Why this article is important: While ADUs have taken hold across the state, the Coastal Commission has largely succeeded in preventing ADUs to take root along the coast. Following the 2025 LA wildfires, a new law is wresting control from the Coastal Commission on ADUs, expanding their use as a solution for homeowners seeking to rebuild from the disaster.

Coastal ADU laws

Accessory dwelling units (ADUs) have been the focus of numerous legislative treatments in recent years, all to expand their availability for California homeowners and alleviate the housing shortage.

A new law, passed by Assembly Bill 462, now requires swifter approval or rejection of coastal development permits for ADUs and removes hurdles to building an ADU on an empty lot following a natural disaster.

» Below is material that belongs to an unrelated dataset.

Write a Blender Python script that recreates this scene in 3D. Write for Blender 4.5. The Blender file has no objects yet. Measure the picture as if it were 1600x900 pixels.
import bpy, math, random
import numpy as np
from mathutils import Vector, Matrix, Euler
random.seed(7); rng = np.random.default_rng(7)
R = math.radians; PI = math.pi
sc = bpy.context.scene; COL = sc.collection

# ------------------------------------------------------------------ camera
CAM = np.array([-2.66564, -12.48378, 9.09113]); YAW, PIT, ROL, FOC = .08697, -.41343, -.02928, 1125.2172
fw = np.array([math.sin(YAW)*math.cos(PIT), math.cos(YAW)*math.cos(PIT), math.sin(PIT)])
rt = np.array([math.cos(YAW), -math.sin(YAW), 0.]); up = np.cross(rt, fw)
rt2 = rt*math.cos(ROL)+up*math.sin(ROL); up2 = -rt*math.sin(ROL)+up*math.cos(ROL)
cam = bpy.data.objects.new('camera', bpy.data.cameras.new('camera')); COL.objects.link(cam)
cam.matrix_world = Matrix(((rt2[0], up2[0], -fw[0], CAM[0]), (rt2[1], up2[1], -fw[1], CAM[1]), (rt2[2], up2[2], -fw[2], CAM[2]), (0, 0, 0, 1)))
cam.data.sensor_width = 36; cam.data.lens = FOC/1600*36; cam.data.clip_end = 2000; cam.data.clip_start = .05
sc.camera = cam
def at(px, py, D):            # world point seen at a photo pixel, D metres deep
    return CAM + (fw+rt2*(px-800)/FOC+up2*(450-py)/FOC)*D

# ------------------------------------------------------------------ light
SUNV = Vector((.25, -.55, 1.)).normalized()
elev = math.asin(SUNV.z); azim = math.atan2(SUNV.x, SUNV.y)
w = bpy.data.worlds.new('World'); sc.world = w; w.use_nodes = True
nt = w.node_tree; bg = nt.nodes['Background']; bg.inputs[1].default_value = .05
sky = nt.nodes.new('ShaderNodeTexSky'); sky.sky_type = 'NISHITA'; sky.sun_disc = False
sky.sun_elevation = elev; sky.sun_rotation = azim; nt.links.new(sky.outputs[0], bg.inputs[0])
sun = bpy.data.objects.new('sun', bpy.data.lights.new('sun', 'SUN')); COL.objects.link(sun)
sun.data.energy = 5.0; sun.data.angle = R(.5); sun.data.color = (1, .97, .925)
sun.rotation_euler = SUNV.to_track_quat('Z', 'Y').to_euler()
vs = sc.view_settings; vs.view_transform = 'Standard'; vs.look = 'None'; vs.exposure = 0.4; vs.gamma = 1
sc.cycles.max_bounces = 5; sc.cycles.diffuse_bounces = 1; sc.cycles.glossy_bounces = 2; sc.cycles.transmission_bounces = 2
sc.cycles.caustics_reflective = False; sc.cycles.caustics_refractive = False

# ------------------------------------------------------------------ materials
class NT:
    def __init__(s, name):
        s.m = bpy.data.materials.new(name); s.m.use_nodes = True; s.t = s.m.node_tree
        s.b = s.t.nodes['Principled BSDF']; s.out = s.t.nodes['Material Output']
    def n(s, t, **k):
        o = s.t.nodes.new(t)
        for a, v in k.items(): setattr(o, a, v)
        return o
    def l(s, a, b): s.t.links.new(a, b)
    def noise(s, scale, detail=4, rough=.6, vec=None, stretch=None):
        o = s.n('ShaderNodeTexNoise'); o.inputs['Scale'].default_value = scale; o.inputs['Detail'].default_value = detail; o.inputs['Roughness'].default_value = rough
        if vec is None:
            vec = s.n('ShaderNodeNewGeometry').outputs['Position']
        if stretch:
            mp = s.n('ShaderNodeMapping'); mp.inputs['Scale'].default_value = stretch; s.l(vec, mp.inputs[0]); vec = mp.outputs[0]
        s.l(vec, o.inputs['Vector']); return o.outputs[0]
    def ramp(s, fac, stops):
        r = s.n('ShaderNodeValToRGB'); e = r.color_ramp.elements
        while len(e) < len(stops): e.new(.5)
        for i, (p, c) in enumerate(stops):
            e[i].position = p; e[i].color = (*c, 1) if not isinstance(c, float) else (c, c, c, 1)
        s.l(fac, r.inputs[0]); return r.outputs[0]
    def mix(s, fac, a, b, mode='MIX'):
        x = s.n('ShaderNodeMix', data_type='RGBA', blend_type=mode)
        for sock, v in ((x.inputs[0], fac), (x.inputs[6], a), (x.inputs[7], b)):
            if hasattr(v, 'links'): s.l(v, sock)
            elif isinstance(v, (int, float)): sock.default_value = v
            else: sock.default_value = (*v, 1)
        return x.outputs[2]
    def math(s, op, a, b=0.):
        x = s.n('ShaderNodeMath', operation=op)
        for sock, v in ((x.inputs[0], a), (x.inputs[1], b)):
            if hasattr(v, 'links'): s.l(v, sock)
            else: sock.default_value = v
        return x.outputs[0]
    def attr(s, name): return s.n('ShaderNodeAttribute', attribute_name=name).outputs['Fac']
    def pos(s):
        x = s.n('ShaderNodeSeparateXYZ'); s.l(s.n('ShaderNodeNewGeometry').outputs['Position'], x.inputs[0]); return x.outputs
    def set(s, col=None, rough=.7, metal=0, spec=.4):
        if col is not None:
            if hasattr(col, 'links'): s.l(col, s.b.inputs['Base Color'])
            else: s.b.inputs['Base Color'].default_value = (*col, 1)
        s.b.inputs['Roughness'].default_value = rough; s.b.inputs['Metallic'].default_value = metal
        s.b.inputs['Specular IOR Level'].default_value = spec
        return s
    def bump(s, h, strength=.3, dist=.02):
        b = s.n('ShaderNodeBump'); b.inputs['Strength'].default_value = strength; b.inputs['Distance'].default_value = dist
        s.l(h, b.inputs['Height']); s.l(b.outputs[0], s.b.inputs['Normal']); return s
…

Typically, owners of housing located in coastal zones — within 1,000 yards of the coast — are not granted the same streamlined, 60-day permitting process for ADUs as housing located elsewhere in the state. In fact, the new law’s legal analysis claims the usual permitting timeframe for ADUs located in a coastal zone is years. That’s because local coastal programs, overseen by the California Coastal Commission and local governments, may create their own approval processes to approving development, including ADUs.

As a result, housing located near the coast is subject to greater permitting costs and a longer permitting process (when they are granted permits at all), for regular housing and ADUs alike.

The law requires local governments and the California Coastal Commission to approve or reject an ADU application within 60 days of receiving a complete application. [Calif. Government Code §66329(a)]

When the Commission does not issue a decision within 60 days, the permit will be deemed approved. [Gov C §66329(b)(5)]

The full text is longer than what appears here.